A long time arch critic of the now-ousted former president Robert Mugabe, Mukanya, as Mapfumo is fondly known by his legion of fans, started his journey into musical stardom in Highfield during the liberation struggle.

He, together with prolific musicians like Marshal Munhumumwe, James Chimombe, John Chibadura, Simon Chimbetu, all late, and Oliver Mtukudzi, have their names permanently associated with Mushandirapamwe Hotel.

“Any musician of my time who performed either in Highfield will always have good memories. This was a township associated with the nationalism and music in the later stages of the armed struggle played its part in honouring the heroics of our brothers and sisters.

“It’s a pity that things have not really worked like we all had hoped since independence. Asi ndokupindana kwemazuvaka (These are changing times),” said Mapfumo.

Aggrey Tawengwa, show promoter and one of Mushandirapamwe Hotel directors, said Mapfumo’s “homecoming” was an honour of his supporters who live in high density suburbs.

“It’s an honour. He is a man who appreciates his humble beginnings. Having him here after nearly 15 years is great… but that serves to remind some of his colleagues who have turned their backs on performing in high density suburbs, that it’s always nice to be faithful to your roots,” Tawengwa said.

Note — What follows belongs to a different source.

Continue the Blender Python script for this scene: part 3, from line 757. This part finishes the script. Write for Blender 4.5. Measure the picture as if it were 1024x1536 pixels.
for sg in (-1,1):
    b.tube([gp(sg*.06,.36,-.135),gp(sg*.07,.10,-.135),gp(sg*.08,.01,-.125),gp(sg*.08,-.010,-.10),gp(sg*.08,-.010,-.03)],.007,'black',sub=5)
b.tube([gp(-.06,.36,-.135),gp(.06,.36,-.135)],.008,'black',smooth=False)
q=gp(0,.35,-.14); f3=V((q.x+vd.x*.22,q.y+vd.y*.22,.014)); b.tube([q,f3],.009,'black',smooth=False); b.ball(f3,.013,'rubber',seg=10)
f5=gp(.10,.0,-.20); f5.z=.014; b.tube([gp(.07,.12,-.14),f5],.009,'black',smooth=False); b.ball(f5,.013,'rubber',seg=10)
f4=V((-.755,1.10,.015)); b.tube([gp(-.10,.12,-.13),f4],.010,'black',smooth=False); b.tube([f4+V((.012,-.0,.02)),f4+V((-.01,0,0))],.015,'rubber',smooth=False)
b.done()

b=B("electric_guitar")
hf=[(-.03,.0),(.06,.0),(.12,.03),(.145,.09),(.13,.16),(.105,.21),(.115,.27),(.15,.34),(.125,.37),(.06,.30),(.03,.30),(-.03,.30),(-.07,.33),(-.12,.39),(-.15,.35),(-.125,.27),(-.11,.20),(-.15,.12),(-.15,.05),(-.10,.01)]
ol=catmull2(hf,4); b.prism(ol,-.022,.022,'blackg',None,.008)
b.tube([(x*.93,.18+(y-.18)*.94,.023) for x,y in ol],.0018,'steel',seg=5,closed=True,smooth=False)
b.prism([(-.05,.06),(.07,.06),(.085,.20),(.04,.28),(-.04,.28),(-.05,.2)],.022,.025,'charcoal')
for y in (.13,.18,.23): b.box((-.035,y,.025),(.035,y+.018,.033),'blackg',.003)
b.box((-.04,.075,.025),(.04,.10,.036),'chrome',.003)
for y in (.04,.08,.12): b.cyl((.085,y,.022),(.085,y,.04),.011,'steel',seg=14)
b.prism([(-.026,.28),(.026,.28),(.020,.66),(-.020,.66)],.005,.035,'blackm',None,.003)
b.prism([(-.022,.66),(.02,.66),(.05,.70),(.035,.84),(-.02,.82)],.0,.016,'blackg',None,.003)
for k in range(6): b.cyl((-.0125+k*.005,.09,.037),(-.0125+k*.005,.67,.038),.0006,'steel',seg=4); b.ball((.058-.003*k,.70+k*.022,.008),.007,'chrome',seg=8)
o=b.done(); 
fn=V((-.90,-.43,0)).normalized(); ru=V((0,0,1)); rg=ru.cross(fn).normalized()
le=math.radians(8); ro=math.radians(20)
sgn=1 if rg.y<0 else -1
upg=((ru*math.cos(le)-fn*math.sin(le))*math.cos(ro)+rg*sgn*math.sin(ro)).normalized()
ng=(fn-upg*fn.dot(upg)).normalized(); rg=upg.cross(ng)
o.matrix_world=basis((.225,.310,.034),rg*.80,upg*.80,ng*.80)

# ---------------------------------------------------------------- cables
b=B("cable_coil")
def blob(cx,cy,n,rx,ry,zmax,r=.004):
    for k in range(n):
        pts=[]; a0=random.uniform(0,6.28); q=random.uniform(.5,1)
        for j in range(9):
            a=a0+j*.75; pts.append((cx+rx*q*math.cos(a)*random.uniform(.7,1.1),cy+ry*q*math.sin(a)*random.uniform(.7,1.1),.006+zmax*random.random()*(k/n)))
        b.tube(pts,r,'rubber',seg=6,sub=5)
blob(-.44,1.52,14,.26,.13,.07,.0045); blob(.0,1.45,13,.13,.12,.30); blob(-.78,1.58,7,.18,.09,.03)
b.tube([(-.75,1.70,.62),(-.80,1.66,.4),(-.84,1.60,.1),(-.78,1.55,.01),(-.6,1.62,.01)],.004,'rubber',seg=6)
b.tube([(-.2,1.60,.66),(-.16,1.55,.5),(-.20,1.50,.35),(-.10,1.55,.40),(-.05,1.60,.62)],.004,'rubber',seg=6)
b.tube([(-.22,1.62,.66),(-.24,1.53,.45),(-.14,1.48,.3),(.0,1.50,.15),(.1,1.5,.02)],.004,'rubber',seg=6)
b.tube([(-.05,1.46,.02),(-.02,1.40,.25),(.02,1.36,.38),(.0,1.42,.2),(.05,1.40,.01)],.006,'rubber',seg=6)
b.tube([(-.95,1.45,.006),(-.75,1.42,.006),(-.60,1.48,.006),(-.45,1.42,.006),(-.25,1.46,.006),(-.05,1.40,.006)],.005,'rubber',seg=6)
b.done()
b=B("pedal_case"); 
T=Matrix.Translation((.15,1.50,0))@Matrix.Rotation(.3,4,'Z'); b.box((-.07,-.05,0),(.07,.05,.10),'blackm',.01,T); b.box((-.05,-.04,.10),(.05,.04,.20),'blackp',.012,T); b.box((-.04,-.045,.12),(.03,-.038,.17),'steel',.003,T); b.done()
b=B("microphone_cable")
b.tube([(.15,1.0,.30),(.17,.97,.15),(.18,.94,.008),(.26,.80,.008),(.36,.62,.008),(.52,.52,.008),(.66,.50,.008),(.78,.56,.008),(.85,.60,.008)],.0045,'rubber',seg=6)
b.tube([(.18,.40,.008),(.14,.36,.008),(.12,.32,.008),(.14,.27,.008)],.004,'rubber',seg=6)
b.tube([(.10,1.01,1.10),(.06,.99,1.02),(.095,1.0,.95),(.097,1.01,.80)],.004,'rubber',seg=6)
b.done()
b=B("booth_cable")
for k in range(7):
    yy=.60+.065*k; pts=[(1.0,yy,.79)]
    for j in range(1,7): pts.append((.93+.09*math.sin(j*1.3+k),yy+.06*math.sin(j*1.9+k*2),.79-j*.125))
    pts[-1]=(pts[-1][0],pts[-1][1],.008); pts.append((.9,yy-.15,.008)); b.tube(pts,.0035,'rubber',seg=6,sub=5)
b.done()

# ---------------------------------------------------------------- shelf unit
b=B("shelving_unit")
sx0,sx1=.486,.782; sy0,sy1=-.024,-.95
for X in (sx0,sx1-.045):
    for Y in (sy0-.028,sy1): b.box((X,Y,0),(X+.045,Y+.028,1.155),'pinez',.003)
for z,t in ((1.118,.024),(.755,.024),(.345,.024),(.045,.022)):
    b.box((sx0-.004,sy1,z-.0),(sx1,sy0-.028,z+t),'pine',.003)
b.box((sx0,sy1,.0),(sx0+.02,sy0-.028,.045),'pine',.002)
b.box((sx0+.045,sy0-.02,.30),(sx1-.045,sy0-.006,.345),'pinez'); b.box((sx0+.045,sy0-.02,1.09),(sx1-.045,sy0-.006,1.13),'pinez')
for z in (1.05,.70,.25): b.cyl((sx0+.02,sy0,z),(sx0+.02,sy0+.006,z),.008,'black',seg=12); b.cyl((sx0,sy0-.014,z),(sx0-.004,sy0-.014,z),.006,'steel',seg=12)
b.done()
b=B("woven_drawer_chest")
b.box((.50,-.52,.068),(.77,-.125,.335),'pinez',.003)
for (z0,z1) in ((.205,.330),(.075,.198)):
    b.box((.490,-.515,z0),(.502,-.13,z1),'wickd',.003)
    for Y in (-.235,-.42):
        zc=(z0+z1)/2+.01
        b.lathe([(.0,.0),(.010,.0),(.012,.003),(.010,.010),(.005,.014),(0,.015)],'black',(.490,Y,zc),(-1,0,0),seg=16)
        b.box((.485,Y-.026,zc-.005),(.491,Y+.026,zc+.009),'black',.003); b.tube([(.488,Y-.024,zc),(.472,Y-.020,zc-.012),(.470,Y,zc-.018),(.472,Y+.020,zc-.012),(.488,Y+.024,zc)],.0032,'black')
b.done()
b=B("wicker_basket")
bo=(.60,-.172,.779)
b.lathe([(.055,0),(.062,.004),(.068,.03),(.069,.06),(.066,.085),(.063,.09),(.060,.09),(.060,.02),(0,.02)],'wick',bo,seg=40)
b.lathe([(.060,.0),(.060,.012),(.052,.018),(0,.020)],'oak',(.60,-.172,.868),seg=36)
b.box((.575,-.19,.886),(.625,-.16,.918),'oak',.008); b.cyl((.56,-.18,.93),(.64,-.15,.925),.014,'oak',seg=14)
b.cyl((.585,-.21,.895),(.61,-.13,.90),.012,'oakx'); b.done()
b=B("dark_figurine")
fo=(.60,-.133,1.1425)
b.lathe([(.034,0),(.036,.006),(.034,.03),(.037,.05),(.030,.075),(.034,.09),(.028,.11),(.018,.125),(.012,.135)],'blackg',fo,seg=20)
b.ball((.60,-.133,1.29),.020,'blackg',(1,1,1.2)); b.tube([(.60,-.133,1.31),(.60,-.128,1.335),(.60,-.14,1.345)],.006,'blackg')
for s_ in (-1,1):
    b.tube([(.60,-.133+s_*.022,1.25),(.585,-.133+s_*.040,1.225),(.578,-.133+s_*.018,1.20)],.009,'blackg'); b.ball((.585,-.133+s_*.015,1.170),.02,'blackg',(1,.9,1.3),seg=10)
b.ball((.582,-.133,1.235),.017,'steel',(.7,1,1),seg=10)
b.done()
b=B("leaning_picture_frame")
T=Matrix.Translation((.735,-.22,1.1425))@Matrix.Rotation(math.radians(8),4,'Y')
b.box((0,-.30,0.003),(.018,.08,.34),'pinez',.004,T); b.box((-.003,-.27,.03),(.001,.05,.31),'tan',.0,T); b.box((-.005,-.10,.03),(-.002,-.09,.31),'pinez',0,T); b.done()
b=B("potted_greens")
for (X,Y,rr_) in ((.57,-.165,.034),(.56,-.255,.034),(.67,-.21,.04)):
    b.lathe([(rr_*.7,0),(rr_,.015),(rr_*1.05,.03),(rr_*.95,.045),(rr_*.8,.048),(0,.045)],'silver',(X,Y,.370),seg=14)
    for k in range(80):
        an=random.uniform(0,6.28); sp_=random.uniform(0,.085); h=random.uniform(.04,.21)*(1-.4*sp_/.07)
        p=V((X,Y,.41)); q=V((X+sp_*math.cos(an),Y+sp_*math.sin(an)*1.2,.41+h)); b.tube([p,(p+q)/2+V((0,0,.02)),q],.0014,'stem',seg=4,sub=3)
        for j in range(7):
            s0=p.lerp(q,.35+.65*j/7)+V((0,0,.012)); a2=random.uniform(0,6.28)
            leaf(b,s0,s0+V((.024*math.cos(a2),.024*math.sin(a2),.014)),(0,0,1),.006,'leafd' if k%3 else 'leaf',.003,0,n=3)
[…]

Mapfumo hastily departed from Zimbabwe in 2003, after police opened a probe into how he had acquired luxurious BMW vehicles.

Many political observers saw the probe as Mugabe’s tactic to hound one of his strident critics out of the country, particularly as Mapfumo’s departure coincided with the popularity of his well-received album, Chimurenga Rebel — which characterised the former president and his regime as murderers.

Chimurenga Rebel, released in 2002, contained songs which exposed the government’s chaotic agrarian reforms of the early 2000s, as well as the murders and violence which marred that year’s elections.

The album was eventually completely banned from being played on all ZBC radio and TV stations.

Mugabe’s 37 years of iron-fisted rule came to a crushing end on November 21, 2017 when he resigned moments after Parliament had started damaging proceedings to impeach
him.

This followed Operation Restore Legacy which saw the nonagenarian and his then influential wife Grace being placed under house arrest.

Several Cabinet ministers linked to the Generation 40 (G40) faction of Zanu PF, which had coalesced around Grace, were also targeted in the operation which ended just before Christmas of that year.

The annihilated G40 — with the visible help of Mugabe and Grace — was, before the military intervention, locked in a bitter war with President Emmerson Mnangagwa and his supporters for the control of both Zanu PF and the country.